Forest Hill stockbroker convicted for bogus currency trading scheme

Photo by David McBee from Pexels.

Photo by David McBee from Pexels.

By David Brand

A Forest Hills stockbroker who bilked customers out of nearly a half-million dollars in a bogus currency trading scheme was sentenced to up to six years in prison by a state Supreme Court Justice Thursday.

Jason Ari Amada, 42, posed as an experienced foreign currency trader and stole more than $489,000 from clients who had invested in his venture. Amada was sentenced to three to six years in prison by New York County Supreme Court Justice Maxwell Wiley. 
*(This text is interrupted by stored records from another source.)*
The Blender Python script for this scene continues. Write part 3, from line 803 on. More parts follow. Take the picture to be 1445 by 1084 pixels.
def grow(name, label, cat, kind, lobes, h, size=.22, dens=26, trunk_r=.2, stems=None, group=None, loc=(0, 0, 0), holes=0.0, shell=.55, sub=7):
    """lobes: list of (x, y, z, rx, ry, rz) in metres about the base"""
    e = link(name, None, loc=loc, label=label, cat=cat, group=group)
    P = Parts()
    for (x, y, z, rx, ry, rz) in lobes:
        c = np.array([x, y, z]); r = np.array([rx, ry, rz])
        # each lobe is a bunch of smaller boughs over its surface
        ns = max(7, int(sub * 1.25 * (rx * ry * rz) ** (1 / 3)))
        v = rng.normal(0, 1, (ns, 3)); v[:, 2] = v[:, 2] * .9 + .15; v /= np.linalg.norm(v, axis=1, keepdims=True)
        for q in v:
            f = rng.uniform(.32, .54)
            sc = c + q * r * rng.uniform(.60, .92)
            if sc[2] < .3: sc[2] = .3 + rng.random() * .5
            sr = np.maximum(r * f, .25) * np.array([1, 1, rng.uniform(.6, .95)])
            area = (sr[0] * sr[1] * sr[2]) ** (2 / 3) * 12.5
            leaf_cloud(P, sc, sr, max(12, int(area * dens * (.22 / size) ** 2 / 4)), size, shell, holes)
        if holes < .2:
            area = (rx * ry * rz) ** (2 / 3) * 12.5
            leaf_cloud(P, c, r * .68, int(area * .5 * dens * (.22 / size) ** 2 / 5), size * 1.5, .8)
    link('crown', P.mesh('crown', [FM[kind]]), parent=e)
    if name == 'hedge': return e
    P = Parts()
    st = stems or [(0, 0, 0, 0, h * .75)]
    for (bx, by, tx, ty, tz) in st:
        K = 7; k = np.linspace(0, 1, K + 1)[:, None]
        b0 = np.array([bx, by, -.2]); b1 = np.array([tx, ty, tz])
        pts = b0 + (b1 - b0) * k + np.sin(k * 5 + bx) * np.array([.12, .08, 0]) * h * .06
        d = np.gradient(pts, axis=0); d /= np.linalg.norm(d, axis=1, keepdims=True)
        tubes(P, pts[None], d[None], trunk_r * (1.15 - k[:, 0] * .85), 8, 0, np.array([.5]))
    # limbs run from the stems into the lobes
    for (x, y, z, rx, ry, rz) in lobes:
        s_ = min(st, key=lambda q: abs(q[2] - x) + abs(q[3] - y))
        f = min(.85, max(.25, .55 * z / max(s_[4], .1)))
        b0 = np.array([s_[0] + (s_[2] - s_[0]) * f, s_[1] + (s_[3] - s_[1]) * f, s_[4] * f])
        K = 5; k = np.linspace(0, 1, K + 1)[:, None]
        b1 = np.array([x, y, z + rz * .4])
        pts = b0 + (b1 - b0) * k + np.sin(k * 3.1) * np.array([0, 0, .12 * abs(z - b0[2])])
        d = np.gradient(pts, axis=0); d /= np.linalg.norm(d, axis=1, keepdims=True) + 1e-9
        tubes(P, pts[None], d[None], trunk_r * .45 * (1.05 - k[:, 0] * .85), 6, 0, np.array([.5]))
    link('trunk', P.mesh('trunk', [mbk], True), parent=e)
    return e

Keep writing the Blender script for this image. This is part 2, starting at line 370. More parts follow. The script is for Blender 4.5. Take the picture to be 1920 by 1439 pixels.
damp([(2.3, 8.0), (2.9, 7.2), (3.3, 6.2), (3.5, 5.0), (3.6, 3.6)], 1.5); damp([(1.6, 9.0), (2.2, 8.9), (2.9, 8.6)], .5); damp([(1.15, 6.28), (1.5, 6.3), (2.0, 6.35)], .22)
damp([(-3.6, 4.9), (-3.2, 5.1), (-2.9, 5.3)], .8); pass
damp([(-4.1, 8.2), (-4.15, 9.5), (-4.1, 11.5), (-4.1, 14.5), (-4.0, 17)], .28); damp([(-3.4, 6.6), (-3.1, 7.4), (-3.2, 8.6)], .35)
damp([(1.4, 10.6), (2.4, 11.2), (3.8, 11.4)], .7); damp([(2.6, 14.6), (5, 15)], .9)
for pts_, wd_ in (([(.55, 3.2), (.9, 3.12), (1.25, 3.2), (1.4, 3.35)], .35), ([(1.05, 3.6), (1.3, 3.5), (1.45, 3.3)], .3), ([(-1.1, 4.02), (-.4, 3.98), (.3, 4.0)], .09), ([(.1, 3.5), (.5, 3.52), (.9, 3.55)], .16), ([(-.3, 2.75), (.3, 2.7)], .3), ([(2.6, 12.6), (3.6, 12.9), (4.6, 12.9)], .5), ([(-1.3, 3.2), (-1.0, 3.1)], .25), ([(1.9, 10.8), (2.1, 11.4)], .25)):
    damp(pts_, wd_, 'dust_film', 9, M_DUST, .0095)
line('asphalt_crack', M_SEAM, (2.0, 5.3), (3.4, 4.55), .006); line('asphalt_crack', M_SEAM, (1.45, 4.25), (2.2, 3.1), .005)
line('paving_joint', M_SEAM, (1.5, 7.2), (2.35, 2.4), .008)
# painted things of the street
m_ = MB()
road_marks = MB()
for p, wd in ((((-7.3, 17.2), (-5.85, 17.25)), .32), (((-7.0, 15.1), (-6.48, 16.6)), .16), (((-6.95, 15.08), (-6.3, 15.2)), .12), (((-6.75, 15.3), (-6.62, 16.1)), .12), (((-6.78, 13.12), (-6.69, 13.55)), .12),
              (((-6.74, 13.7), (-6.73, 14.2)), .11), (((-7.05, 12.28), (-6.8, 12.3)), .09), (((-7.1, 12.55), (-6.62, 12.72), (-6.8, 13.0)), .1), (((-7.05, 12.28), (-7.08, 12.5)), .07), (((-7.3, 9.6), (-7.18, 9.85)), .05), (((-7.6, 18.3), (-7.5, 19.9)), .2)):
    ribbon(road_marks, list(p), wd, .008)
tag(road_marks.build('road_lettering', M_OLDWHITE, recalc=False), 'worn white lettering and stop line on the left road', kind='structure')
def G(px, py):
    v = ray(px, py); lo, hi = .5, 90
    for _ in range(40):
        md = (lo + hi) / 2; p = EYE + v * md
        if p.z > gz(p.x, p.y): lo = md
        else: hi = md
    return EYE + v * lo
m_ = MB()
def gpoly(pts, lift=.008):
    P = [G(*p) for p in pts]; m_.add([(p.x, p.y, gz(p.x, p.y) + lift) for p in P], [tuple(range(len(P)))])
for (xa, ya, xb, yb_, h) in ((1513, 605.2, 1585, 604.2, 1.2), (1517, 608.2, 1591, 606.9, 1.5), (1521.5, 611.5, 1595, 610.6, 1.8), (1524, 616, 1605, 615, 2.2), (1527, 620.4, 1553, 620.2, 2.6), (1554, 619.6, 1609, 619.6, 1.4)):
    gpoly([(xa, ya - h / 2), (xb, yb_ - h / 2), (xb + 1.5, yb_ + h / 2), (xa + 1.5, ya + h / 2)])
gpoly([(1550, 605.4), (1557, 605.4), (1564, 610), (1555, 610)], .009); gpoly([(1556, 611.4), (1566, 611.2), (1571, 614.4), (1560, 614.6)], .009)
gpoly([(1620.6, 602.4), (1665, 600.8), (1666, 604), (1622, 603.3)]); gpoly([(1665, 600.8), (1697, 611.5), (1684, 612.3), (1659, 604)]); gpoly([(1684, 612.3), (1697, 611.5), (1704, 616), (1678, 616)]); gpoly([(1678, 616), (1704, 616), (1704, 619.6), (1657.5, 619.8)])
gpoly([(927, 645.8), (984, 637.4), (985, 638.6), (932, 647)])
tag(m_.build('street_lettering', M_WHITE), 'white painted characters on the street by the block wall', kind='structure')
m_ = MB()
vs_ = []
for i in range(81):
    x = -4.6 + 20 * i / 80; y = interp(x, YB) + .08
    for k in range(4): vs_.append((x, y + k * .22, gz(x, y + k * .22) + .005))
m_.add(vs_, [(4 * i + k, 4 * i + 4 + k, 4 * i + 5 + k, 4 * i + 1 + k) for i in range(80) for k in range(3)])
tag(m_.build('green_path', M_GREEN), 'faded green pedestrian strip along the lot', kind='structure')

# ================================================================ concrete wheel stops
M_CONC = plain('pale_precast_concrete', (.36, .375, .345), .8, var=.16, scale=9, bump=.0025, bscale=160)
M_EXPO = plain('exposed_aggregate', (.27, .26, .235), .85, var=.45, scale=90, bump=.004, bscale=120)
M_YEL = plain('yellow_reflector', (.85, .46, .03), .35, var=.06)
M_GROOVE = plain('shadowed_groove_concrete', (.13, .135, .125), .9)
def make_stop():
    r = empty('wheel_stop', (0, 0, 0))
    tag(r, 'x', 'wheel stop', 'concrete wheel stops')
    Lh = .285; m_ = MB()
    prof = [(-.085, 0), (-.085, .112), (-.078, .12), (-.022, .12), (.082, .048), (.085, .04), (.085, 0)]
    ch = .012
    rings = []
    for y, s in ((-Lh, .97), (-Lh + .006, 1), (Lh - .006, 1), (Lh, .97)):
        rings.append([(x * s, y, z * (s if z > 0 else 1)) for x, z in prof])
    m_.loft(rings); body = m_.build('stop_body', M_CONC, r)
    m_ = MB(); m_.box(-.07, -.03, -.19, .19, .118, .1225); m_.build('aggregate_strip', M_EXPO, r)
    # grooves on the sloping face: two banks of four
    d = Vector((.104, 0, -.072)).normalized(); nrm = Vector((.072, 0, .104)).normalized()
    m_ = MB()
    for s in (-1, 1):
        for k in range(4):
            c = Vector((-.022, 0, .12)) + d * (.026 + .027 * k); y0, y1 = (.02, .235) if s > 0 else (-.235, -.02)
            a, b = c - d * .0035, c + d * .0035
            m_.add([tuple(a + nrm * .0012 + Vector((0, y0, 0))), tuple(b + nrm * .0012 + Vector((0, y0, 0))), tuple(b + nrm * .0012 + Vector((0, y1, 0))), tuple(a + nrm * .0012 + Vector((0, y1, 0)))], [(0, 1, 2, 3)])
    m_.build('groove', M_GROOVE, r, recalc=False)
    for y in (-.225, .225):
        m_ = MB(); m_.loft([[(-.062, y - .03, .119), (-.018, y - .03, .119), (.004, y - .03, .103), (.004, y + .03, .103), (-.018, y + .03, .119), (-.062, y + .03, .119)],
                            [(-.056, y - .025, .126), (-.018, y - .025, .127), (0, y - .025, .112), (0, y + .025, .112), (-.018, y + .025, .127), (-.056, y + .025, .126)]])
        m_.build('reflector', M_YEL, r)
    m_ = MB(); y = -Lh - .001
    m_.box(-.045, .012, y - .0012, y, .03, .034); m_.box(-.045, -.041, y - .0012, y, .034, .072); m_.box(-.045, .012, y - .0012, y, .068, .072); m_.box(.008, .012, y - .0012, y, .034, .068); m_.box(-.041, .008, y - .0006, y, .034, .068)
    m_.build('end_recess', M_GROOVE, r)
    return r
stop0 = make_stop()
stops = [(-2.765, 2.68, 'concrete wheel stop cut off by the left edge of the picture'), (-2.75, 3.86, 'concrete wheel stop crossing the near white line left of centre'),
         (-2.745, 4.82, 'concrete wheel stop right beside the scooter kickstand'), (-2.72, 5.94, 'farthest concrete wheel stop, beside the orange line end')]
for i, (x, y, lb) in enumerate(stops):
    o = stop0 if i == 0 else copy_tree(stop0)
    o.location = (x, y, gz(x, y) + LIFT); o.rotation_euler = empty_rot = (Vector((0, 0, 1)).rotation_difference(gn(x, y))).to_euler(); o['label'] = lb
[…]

“If those who work on Main Street have to play by the rules, so must those on Wall Street,” said Attorney General Letitia James, whose office prosecuted Amada. “Instead of investing his clients’ savings in profitable funds, Jason Amada played fast and loose, losing hundreds of thousands of dollars of his investors’ money.” 

Amada pleaded guilty in September to second-degree grand larceny and various other offenses. He was arrested in August and charged with encouraging clients to invest €250,000 with him, before losing 99 percent of their money in a month and a half through reckless, aggressive trading tactics. 

Seven other victims came forward to accuse Amada of losing their money in similar circumstances between March 2015 and November 2018, according to the attorney general’s office. 

Amada provided false account statements to conceal the losses, and he spent approximately $100,000 of investor dollars on travel, dining and other personal expenses, including purchasing cryptocurrency and online gambling, the attorney general’s office said.